Is there an ambassador of France who, when he is presented to the Grand Seigneur for an audience, will seriously say to himself, his highness will infallibly burn for all eternity for having submitted to circumcision? If he really thought that the Grand Seigneur was a mortal enemy of God, and the object of his vengeance, could he converse with such a person; ought he to be sent to him? With what man could we carry on any commerce, or perform any of the civil duties of society, if we were indeed convinced that we were conversing with persons destined to eternal damnation?

O different worshippers of a peaceful God! if you have a cruel heart, if, while you adore he whose whole law consists of these few words, "Love God and your neighbor," you have burdened that pure and holy law with false and unintelligible disputes, if you have lighted the flames of discord sometimes for a new word, and sometimes for a single letter of the alphabet; if you have attached eternal punishment to the omission of a few words, or of certain ceremonies which other people cannot comprehend, I must say to you with tears of compassion for mankind: "Transport yourselves with me to the day on which all men will be judged and on which God will do unto each according to his works.

"I see all the dead of past ages and of our own appearing in his presence.

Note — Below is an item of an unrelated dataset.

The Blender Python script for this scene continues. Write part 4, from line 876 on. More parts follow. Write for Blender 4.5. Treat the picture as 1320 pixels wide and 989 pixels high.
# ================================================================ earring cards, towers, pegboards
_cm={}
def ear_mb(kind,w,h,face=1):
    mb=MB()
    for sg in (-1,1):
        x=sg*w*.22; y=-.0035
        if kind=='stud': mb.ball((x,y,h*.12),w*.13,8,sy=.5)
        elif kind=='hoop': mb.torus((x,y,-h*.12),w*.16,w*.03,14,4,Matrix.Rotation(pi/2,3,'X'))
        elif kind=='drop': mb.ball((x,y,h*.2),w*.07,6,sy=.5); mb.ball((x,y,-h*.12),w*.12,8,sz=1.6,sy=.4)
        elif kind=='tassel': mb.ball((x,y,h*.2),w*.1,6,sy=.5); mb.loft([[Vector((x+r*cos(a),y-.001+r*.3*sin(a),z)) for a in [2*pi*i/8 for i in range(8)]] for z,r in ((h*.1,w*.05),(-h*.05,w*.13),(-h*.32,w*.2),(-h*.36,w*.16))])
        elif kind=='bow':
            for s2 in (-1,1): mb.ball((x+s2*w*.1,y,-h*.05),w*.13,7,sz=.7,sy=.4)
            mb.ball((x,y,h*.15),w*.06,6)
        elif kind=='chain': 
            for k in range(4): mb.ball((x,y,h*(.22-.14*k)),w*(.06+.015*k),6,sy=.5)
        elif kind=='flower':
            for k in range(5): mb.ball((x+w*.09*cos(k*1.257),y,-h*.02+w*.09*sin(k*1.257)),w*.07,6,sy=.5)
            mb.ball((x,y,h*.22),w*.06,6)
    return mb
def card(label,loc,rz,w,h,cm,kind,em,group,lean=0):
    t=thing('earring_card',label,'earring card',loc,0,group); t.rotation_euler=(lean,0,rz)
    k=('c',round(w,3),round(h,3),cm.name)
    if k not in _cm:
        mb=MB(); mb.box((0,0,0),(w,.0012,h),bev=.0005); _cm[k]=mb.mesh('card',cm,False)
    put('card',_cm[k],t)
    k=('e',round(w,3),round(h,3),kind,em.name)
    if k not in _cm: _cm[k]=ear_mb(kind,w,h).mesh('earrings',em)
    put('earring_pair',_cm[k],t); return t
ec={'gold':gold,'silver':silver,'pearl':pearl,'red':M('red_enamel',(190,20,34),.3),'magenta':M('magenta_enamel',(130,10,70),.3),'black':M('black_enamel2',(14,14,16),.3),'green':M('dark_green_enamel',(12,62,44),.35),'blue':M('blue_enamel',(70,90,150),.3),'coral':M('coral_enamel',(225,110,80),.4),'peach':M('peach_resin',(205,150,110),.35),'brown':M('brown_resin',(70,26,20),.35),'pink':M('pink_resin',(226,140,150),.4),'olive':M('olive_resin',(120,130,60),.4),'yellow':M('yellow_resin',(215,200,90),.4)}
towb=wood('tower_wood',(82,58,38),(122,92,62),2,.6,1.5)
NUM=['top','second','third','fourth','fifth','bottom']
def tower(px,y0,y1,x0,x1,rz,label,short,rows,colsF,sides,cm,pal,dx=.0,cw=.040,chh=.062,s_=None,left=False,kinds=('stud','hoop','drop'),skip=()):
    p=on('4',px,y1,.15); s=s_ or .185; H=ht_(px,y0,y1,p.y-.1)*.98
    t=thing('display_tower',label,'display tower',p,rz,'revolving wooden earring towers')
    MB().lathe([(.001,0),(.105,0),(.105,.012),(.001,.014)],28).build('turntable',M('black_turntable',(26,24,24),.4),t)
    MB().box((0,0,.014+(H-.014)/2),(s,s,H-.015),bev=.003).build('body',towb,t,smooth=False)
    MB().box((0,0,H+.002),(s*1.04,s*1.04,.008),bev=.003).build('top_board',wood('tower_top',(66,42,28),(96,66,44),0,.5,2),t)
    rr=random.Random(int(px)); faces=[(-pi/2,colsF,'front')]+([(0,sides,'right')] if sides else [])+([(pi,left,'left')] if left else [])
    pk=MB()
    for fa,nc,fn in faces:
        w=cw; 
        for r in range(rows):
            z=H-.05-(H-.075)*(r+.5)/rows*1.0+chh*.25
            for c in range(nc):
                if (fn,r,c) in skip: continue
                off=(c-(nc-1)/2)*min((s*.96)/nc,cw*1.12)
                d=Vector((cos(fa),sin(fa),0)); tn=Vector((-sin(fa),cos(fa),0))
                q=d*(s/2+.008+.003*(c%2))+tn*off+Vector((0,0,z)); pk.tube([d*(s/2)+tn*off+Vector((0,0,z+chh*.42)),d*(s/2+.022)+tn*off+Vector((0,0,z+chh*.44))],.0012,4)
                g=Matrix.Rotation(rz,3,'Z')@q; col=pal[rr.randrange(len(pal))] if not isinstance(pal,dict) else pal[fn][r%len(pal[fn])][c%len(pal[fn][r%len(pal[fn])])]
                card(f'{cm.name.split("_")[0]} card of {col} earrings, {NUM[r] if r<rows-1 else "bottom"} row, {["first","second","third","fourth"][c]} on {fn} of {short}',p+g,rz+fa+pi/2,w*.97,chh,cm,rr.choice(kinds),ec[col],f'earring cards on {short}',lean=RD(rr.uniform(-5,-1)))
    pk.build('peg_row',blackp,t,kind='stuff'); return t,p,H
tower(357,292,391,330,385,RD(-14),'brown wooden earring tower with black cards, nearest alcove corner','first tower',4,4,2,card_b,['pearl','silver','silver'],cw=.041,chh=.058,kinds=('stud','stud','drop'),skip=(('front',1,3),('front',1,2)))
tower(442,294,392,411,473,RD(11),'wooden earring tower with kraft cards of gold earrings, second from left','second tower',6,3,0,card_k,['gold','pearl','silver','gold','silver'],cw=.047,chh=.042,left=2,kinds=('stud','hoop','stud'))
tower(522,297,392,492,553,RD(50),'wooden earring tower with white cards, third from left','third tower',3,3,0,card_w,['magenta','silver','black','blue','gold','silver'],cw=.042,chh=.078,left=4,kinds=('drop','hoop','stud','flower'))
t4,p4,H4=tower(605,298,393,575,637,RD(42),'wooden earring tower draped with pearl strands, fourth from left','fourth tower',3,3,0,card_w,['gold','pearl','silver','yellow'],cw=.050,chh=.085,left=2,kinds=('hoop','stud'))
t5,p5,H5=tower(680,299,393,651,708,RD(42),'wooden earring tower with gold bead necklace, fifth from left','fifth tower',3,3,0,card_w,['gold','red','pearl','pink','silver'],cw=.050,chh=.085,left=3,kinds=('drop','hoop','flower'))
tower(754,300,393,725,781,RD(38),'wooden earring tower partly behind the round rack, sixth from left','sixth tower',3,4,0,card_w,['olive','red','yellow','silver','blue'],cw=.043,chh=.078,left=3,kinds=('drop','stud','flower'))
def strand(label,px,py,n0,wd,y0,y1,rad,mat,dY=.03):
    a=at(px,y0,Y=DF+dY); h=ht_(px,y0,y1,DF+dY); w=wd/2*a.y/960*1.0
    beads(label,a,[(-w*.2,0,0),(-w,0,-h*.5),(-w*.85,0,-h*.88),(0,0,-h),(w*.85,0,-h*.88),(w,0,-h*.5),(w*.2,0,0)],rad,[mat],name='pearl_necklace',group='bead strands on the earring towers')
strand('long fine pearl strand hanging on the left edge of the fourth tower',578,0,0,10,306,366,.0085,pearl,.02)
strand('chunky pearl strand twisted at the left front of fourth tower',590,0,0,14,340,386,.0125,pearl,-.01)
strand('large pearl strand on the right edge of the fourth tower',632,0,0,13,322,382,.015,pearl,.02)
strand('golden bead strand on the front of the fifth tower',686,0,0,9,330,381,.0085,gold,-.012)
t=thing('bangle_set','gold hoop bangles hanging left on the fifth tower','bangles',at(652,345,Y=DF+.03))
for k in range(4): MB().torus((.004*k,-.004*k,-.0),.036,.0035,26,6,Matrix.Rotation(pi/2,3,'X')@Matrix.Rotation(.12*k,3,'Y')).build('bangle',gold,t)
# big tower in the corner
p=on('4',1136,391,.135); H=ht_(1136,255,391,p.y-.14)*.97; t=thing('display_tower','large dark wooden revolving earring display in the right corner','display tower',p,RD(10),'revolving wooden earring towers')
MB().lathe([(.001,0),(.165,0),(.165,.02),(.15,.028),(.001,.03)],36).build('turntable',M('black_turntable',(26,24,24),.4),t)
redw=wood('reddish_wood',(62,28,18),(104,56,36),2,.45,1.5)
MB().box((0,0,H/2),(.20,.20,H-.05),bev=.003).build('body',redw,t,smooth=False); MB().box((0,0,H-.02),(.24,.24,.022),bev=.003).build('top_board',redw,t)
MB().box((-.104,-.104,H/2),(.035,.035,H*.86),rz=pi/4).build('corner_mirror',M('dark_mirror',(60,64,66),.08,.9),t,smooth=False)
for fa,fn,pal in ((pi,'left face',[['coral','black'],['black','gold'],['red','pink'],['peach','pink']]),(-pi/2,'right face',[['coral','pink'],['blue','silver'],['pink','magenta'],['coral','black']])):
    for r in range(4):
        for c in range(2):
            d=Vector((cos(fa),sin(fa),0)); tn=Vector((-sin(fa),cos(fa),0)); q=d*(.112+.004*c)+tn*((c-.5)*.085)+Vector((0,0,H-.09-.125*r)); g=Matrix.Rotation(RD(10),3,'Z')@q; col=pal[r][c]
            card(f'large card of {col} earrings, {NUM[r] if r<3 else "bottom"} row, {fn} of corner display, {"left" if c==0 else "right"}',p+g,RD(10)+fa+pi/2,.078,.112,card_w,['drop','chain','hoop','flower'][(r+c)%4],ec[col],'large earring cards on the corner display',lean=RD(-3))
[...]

Are you very sure that our Creator and Father will say to the wise and virtuous Confucius, to the legislator Solon, to Pythagoras, Zaleucus, Socrates, Plato, the divine Antonins, the good Trajan, to Titus, the delights of mankind, to Epictetus, and to many others, models of men: Go, monsters, go and suffer torments that are infinite in intensity and duration. Let your punishment be eternal as I am. But you, my beloved ones, John Châtel, Ravaillac, Damiens, Cartouche, etc. who have died according to the prescribed rules, sit forever at my right hand and share my empire and my felicity."

You draw back with horror at these words; and after they have escaped me, I have nothing more to say to you.